EXERCISE MATERIAL →
========================================================================

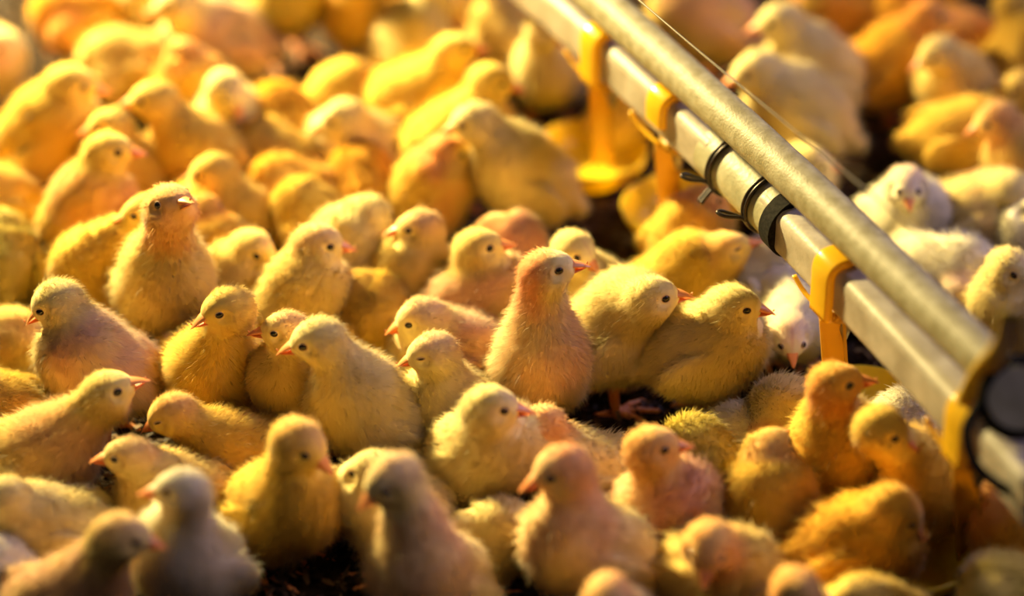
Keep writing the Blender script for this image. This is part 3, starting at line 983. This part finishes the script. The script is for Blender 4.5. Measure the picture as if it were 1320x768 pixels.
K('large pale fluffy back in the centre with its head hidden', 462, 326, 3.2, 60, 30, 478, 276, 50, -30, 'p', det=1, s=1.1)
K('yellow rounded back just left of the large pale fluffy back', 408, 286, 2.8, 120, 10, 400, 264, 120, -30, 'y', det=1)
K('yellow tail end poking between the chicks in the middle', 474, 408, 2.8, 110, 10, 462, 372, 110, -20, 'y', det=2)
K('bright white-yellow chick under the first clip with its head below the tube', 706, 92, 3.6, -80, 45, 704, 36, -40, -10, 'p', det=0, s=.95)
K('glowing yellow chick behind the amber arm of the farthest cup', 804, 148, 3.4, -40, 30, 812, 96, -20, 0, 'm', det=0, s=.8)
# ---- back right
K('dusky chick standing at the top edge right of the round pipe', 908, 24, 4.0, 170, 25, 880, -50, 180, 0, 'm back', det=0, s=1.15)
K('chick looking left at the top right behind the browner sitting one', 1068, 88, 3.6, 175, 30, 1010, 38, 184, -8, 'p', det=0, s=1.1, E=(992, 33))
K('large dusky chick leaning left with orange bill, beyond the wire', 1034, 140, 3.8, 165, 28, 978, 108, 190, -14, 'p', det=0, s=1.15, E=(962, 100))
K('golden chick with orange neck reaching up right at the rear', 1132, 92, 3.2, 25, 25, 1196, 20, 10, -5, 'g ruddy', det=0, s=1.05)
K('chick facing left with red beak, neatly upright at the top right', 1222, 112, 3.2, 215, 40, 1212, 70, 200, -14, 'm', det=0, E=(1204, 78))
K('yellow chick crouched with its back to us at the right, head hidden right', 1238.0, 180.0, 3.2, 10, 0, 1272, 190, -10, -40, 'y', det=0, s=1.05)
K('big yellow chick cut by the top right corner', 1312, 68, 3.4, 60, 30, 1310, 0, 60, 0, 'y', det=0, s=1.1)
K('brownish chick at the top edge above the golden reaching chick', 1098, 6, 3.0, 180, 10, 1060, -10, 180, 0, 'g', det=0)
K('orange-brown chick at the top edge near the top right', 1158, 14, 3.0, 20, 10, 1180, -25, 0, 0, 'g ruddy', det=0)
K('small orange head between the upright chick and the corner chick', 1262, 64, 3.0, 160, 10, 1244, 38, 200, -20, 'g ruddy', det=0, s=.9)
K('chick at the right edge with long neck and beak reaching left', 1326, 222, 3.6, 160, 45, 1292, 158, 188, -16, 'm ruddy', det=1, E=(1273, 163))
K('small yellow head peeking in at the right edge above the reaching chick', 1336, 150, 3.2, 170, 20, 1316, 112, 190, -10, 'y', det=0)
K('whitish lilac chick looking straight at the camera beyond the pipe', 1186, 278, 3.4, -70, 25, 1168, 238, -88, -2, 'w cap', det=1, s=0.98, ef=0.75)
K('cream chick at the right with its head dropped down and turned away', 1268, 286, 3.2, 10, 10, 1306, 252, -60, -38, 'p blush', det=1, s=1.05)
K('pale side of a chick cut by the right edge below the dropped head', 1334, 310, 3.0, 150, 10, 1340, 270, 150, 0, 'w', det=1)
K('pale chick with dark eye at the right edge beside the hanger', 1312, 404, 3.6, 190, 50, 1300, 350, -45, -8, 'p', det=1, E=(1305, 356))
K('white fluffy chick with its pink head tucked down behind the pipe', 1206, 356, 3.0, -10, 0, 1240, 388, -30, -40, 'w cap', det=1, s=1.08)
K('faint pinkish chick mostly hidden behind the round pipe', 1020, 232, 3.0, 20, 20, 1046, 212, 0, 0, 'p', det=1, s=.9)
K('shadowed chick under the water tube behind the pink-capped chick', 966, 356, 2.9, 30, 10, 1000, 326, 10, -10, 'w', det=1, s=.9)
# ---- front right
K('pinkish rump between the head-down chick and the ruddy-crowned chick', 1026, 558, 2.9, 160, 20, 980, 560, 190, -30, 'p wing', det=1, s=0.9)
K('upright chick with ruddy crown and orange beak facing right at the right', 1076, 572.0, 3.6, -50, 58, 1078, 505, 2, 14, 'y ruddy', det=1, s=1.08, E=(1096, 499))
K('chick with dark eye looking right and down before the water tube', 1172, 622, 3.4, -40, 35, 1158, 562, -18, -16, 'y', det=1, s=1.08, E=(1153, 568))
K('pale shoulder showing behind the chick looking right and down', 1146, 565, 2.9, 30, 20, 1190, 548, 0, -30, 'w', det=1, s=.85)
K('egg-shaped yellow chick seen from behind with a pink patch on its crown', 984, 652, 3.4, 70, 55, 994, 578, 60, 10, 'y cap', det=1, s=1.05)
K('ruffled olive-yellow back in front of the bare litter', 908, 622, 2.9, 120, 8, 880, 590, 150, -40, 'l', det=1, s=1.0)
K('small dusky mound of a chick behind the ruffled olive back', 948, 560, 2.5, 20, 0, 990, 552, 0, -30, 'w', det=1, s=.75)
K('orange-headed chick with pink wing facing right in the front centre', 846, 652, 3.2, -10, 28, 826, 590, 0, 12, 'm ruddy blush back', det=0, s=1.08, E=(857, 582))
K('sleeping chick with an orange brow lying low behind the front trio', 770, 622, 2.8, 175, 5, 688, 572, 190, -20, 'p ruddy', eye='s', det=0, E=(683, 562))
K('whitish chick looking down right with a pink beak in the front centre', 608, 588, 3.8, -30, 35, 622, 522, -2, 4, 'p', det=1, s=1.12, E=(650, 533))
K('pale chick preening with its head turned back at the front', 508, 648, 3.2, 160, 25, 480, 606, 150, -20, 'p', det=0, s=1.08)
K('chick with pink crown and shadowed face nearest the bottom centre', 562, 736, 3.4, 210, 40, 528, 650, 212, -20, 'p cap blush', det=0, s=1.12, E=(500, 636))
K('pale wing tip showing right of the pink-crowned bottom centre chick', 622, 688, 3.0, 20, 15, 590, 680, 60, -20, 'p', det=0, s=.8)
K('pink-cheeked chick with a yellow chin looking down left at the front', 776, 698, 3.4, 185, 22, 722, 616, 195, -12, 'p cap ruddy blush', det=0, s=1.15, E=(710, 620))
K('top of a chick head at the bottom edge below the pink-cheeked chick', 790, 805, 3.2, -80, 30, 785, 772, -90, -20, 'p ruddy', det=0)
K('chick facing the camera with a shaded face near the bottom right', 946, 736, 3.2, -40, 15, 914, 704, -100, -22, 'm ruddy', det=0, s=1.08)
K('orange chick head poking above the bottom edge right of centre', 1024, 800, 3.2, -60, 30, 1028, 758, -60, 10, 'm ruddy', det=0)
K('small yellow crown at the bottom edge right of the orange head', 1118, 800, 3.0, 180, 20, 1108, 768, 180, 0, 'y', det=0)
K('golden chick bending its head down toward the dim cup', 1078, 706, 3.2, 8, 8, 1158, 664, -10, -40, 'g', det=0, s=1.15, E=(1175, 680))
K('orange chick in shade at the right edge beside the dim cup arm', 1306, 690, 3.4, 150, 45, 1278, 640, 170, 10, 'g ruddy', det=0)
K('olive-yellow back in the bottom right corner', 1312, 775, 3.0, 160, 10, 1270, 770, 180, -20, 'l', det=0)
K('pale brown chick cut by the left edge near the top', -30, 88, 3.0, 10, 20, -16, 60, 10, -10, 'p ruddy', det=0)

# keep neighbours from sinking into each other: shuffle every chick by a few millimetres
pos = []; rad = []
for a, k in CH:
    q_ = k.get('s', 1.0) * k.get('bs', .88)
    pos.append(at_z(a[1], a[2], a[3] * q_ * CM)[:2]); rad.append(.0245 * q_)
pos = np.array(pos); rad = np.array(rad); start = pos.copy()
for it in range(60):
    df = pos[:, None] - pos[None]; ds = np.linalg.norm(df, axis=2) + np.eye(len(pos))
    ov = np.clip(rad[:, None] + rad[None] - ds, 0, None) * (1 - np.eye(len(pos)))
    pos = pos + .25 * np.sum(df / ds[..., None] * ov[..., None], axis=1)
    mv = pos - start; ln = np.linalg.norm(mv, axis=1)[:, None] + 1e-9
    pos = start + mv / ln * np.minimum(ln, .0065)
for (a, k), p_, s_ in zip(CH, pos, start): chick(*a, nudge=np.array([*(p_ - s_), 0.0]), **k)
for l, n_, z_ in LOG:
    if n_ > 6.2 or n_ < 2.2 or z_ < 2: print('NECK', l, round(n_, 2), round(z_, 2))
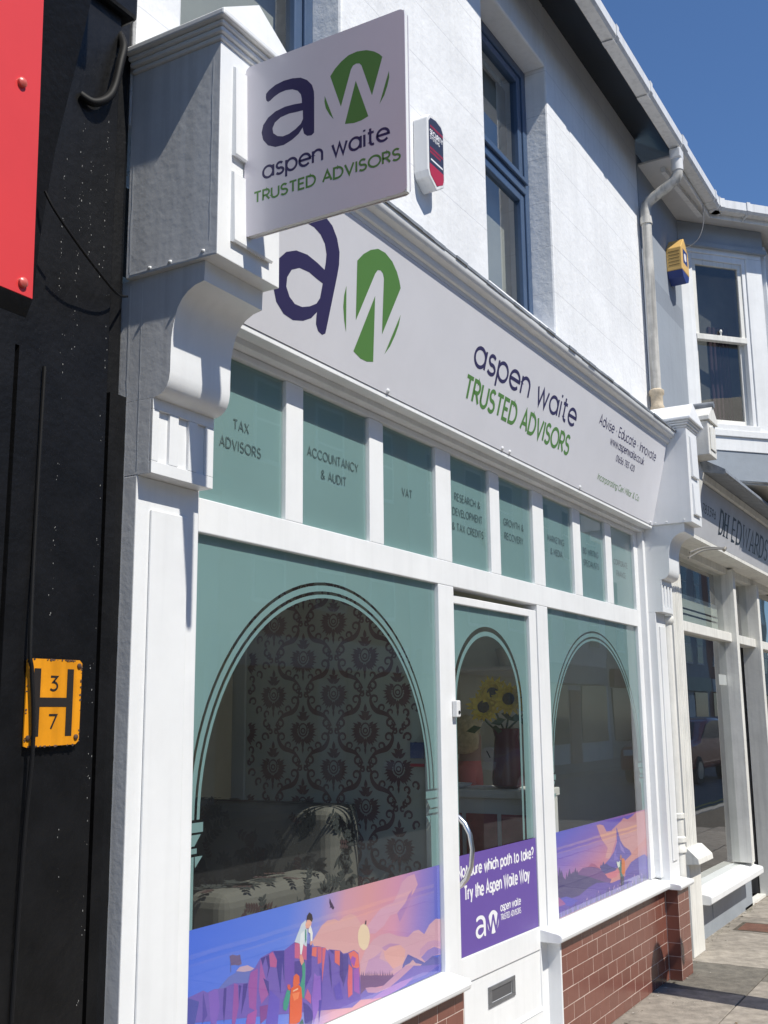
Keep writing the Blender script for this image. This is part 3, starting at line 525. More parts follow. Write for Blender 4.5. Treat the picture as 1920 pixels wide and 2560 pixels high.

========================================================================

INSTRUCTIONS FOR THE TASK →
Pull out all lines from the entries above that include the word "image".

ANSWER FOR THE TASK →
Keep writing the Blender script for this image. This is part 3, starting at line 983. This part finishes the script. The script is for Blender 4.5. Measure the picture as if it were 1320x768 pixels.
Keep writing the Blender script for this image. This is part 3, starting at line 525. More parts follow. Write for Blender 4.5. Treat the picture as 1920 pixels wide and 2560 pixels high.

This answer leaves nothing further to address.